Commodity Prices & Share Prices Diverge
By Kurt Kasun | April 10, 2008 | 9:51 AM | 0 Comments
In two of my recent commentaries, "Commodity Boom? You Ain't Seen Nothing Yet?" and "Fishing in the Commodity Pond" I attempt to make the case for a commodity rally resumption and rapid rocket-like rise. As of this Wednesday's close, commodities are thumping world stock markets once again. This might be the resumption of the rally on to new highs or simply a bounce from the lows and the forming of a healthy consolidation pattern. Given the fact that oil hit a new high yesterday, I am betting on the former. If my view on commodities is correct, then expect to see more action like yesterday when commodities soared almost across-the-board and the broader US stock indexes sold off:

The focus of this commentary is on the trend which has been developing over the last six to twelve months, depending on the commodity. While commodity prices themselves are seeing tremendous gains, we are starting to see the companies which mine, produce, drill for, or grow the commodities lag. Yesterday's trading activity decidedly illustrates this point. Look at the charts (from yesterday) below for select commodity groups:




In each of the charts above the ETN/ETF for the underlying commodity(s) is presented first followed by the sector ETF which represents the companies which either provide the equipment or products for the commodity or produce the commodity. Then I have provided select names of the types of companies you are likely to find in the company ETF.

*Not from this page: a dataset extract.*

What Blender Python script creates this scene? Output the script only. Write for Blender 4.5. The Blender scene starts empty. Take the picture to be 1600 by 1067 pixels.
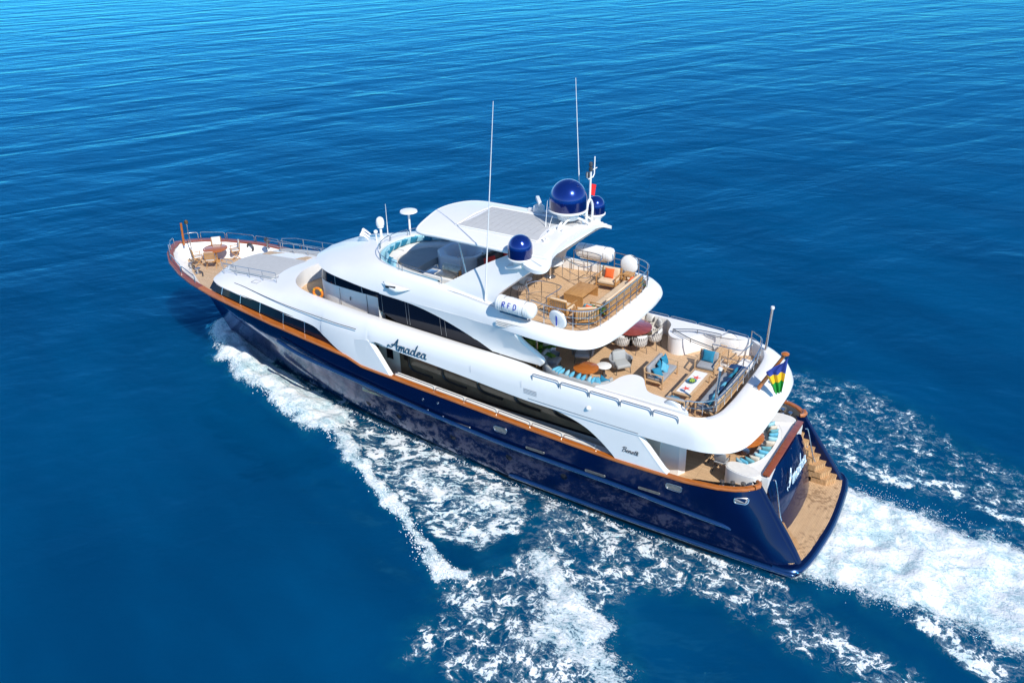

My first observation is that while all four commodity categories had huge up days--ranging from 2.5% in grains and in precious metals, to an over 3% rise for base metals (composite of copper, zinc, aluminum, and nickel), and to almost 4% gains for natural gas--the stocks of companies in these commodities significantly underperformed with two groups,base metal miners and agriculturally-focused companies, actually experienced negative gains. The Amex Natural Gas Index barely eked out a 0.17% gain on a day when natural gas exploded almost 4% higher. Though gold and silver prices were up roughly 2.5%, the Gold Miners ETF GDX was up only 1.90%.
While yesterday's price dichotomy was stark, this trend has been emerging for over a year and it raises several questions: Could this phenomenon be a harbinger of a new trend and if so, what might explain it and how should you adjust your portfolio?
I think we need more time before we make any conclusions. I am not yet ready to ditch my mining, equipment, and agriculture companies and go full bore into the commodities themselves. I am, however, sufficiently motivated at this point to consider the possibility that this might one day be the right move. Each of the four commodity groups exhibits and trades on different characteristics which need to be factored in accordingly. Some factors which may be negatively affecting all groups, however, could be input costs such as the higher price of oil, the price of labor and a diminishing qualified labor pool, and, most importantly, new sources of supply becoming harder to find or grow.
Examples of CEOs and other company spokesmen voicing such concerns are becoming more frequent. During the first few years of the commodity boom, you would see companies' leverage result in gains in share price that far surpassed the gain in the price of the underlying commodity. In gold for example, we would consistently see a 3% gain in the gold miners index for every 1% gain in the price of gold. Over the last year, however, the price of gold is up almost 50% while the gold indexes (HUI and XAU) have only risen around 40%. Not only have gold and silver mining company share prices not kept up, it is registering less of a gain. If this continues to be the case, you would be a fool to invest in the gold and silver mining companies because of all the operational, political, and environmental risks associated with owning them. For all of the risks, I believe that we need to be paid at least a "2X" premium versus the gains in the price of silver and gold in order to justify continuing to own them. Perhaps the mining companies' share prices got ahead of themselves and the prices of gold and silver have merely caught up. If this is the case, then we should see significant outperformance of the mining companies in short order. We will see.
As I mentioned earlier, the commodity groups all have different characteristics and need to be evaluated on their own specific factors. At this point we need to carefully monitor this developing trend and be open to the possibility that it might be necessary to at least overweight positions in the underlying commodity relative to positions in the commodity companies themselves.